What needs to be done
Only lines with the string "picture" matter here; gather them from the material below.

Provided material
----------
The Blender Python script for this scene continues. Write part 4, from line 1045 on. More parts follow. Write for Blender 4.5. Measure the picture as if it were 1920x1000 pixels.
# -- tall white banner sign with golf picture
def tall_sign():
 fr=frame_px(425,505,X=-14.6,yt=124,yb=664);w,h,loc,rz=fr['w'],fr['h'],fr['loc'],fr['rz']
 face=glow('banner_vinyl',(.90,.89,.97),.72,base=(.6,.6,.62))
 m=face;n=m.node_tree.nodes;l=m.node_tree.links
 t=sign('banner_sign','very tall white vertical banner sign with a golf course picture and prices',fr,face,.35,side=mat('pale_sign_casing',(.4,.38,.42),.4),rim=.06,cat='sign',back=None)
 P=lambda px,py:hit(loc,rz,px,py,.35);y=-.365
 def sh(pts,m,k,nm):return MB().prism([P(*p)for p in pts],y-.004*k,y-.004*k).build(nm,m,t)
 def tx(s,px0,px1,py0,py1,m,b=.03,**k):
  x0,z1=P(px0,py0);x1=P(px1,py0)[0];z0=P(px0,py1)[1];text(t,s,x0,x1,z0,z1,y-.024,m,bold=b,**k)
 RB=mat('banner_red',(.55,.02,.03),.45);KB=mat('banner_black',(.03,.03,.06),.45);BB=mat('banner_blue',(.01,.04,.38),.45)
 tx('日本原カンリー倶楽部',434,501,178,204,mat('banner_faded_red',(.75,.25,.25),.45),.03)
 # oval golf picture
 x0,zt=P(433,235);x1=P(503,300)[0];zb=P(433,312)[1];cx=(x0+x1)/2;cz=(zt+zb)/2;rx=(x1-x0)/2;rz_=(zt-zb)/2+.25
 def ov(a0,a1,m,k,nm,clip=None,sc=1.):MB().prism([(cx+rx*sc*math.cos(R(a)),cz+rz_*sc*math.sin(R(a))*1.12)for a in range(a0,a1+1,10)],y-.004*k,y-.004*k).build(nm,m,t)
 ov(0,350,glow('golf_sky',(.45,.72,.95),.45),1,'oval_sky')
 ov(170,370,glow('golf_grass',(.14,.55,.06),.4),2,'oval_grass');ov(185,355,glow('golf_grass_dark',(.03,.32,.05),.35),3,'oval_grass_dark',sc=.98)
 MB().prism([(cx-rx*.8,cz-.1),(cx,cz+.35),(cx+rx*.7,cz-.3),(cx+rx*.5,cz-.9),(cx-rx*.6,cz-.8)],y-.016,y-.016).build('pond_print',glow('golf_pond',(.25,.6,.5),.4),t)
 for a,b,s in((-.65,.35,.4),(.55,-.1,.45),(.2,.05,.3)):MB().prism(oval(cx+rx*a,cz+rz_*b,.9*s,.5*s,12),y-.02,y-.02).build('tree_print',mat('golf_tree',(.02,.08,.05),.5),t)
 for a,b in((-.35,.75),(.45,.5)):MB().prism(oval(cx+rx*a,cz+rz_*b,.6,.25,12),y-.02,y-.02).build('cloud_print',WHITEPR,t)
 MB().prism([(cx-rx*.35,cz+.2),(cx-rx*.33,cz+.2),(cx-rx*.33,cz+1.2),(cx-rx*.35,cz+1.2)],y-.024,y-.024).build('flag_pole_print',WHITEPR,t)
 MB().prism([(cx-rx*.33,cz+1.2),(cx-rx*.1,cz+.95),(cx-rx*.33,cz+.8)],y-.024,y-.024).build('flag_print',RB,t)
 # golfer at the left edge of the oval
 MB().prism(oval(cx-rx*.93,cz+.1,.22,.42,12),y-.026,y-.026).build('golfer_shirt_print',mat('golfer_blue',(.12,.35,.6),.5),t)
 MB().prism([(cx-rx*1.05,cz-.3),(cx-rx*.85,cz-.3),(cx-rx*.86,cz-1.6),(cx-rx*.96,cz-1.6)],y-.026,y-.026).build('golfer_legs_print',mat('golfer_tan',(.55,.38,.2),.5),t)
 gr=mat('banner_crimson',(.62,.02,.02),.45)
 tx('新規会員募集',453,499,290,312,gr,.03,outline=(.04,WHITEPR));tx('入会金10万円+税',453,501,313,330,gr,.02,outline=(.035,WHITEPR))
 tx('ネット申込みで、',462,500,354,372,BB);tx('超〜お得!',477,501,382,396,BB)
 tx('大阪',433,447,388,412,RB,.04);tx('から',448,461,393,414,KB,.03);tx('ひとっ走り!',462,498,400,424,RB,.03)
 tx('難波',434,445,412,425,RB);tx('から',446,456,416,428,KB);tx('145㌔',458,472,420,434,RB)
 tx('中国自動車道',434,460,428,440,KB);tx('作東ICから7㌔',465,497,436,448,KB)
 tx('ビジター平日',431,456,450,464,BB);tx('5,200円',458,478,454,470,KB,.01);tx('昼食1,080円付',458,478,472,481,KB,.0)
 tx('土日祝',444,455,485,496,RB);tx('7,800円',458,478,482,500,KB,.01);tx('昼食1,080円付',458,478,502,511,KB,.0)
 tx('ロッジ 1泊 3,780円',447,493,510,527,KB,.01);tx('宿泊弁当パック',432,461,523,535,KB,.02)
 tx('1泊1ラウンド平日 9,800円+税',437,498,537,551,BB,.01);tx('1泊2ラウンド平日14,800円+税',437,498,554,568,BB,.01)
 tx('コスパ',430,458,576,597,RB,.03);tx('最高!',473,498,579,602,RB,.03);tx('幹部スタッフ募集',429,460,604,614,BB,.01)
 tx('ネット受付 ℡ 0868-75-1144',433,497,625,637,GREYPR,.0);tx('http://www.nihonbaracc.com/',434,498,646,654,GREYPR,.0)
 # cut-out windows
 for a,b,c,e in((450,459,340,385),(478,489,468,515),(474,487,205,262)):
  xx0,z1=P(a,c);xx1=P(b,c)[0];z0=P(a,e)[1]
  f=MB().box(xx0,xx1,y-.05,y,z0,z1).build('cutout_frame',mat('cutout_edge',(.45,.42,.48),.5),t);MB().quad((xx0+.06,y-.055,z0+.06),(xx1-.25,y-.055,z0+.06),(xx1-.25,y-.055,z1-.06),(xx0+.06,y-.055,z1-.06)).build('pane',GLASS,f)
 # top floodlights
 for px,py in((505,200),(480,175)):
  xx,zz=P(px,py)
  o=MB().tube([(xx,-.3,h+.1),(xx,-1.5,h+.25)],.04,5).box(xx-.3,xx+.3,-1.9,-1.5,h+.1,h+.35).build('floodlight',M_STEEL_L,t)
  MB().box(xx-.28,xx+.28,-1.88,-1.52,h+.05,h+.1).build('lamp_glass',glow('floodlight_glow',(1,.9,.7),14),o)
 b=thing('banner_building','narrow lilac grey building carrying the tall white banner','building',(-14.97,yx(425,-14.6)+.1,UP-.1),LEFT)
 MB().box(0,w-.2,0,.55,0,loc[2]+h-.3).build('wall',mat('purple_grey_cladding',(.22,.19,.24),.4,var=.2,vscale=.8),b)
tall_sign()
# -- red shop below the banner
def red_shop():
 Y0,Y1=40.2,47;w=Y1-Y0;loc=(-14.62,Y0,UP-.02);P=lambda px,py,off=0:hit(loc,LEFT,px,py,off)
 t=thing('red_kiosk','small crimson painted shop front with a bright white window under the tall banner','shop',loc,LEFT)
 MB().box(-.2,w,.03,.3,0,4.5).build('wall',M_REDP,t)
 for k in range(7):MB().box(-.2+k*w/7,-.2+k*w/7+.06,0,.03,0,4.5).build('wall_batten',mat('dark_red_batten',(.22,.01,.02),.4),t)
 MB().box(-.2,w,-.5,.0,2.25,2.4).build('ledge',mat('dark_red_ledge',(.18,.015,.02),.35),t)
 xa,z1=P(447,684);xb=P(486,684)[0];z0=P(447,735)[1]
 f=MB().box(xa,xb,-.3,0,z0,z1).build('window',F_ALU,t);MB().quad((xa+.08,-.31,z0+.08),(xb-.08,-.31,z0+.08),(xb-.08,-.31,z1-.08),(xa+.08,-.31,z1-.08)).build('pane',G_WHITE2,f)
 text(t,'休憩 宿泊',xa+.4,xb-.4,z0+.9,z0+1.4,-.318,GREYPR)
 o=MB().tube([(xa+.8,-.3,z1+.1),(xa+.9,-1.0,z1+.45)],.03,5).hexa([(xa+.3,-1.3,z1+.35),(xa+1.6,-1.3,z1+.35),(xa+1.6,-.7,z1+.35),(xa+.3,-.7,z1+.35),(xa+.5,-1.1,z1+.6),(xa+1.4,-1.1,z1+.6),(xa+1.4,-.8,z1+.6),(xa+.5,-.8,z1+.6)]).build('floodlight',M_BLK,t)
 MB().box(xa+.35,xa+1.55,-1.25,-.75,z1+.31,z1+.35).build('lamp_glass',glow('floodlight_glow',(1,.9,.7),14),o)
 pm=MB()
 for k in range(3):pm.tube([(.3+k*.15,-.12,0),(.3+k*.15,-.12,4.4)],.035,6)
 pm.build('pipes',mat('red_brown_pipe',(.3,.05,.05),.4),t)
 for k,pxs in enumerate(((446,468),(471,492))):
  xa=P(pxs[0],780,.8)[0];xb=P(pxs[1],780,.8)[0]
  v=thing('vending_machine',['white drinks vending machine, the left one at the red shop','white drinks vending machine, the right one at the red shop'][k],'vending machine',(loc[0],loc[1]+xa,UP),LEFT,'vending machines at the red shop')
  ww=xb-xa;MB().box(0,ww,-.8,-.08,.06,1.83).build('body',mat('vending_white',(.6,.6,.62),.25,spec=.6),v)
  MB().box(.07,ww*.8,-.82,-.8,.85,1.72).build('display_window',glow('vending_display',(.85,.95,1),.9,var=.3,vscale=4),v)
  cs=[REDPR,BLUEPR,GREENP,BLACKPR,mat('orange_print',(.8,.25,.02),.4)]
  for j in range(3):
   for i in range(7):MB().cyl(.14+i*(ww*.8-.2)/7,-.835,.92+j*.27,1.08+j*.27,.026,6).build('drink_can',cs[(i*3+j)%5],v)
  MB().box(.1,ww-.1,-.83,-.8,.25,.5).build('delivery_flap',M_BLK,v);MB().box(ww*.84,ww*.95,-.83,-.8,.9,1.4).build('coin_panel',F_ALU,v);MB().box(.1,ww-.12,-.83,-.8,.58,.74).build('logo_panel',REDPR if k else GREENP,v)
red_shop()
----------
Final result
The Blender Python script for this scene continues. Write part 4, from line 1045 on. More parts follow. Write for Blender 4.5. Measure the picture as if it were 1920x1000 pixels.
# -- tall white banner sign with golf picture
 t=sign('banner_sign','very tall white vertical banner sign with a golf course picture and prices',fr,face,.35,side=mat('pale_sign_casing',(.4,.38,.42),.4),rim=.06,cat='sign',back=None)
 # oval golf picture